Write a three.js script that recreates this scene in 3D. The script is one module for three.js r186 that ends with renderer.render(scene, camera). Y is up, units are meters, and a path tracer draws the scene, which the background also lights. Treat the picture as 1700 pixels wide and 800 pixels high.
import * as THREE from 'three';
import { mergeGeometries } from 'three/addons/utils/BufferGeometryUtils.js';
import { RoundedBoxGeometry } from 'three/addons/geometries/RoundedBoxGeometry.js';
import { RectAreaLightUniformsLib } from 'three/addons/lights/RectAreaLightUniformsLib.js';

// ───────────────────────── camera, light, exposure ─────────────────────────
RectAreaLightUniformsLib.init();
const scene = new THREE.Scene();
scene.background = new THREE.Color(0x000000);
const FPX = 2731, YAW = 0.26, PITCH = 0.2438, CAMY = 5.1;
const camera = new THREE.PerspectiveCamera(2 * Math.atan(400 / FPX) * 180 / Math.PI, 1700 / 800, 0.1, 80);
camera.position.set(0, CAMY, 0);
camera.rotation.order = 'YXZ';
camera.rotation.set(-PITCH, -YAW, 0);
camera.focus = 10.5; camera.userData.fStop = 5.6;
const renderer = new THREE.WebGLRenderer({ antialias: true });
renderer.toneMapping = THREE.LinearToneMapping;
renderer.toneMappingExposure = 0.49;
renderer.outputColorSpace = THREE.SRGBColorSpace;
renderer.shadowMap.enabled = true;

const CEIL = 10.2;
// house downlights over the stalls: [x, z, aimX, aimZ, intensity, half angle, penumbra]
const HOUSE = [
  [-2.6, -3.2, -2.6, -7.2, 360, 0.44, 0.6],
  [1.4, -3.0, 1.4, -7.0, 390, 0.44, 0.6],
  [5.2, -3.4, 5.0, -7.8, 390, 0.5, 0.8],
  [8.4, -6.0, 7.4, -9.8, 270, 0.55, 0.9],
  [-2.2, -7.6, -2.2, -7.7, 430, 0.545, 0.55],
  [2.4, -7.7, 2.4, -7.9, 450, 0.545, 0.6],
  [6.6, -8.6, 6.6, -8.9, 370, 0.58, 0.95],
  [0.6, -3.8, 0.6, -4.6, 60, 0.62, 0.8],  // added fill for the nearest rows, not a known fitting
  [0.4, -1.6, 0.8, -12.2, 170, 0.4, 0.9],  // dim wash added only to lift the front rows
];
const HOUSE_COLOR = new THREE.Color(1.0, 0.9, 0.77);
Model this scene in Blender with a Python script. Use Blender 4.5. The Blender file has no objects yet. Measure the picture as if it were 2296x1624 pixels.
:::::
The lines above form a set of records; determine how many of them contain the string "this" and give that number alone.

2